SUPPLIED INFORMATION —
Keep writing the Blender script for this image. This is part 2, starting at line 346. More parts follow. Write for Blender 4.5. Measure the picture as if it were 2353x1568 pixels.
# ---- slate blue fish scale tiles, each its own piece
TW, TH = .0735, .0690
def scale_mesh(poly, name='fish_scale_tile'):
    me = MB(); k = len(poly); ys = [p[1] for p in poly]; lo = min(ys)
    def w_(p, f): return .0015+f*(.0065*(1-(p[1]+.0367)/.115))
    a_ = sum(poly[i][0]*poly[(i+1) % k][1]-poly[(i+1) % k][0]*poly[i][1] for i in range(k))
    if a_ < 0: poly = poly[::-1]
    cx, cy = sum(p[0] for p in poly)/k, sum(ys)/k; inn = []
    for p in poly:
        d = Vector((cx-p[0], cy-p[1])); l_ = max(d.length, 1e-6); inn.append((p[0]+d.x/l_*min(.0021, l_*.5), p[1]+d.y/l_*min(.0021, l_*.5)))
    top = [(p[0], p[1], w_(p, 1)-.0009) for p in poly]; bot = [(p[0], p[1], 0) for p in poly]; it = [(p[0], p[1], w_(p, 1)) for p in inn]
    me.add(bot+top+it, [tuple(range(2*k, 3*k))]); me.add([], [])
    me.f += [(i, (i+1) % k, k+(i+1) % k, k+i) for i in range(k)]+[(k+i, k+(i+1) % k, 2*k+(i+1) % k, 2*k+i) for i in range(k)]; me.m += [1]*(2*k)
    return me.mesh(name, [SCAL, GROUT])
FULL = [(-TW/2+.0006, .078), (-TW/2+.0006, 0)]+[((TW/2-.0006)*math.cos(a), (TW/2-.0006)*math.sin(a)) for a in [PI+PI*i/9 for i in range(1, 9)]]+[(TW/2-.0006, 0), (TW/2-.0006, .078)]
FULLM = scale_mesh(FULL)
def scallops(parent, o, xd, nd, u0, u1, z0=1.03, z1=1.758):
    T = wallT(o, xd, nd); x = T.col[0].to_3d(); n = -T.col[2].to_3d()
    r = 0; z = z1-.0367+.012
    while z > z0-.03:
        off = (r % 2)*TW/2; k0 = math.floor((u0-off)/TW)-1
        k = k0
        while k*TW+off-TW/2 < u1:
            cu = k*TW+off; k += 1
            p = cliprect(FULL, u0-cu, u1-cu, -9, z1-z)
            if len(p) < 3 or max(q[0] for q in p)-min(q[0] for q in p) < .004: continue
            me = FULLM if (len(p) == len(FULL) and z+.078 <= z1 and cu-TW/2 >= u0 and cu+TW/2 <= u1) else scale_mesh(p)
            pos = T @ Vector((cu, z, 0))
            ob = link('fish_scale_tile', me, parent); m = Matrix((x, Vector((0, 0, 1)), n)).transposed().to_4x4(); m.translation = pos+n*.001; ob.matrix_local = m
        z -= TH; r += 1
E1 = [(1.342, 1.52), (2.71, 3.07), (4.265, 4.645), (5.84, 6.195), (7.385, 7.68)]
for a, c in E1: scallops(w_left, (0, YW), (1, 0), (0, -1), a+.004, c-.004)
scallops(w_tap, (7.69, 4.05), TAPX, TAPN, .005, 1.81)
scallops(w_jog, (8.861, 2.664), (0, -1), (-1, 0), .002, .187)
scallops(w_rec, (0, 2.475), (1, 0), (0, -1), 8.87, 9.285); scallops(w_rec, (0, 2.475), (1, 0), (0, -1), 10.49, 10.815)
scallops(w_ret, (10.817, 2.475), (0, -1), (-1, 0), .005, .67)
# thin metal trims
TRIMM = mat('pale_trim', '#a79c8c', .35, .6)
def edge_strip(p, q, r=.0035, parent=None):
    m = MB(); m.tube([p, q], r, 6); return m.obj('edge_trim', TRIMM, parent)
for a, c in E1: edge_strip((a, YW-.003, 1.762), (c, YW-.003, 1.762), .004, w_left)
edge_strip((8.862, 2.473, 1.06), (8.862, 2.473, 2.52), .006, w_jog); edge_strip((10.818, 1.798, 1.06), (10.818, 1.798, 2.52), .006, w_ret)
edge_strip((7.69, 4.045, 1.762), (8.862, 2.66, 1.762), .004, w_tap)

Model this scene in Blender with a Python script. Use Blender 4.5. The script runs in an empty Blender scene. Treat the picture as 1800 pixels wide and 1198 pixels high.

TASK —
Filter the data for the string "Blender" and copy every line that has it.

CORRECT ANSWER —
Keep writing the Blender script for this image. This is part 2, starting at line 346. More parts follow. Write for Blender 4.5. Measure the picture as if it were 2353x1568 pixels.
Model this scene in Blender with a Python script. Use Blender 4.5. The script runs in an empty Blender scene. Treat the picture as 1800 pixels wide and 1198 pixels high.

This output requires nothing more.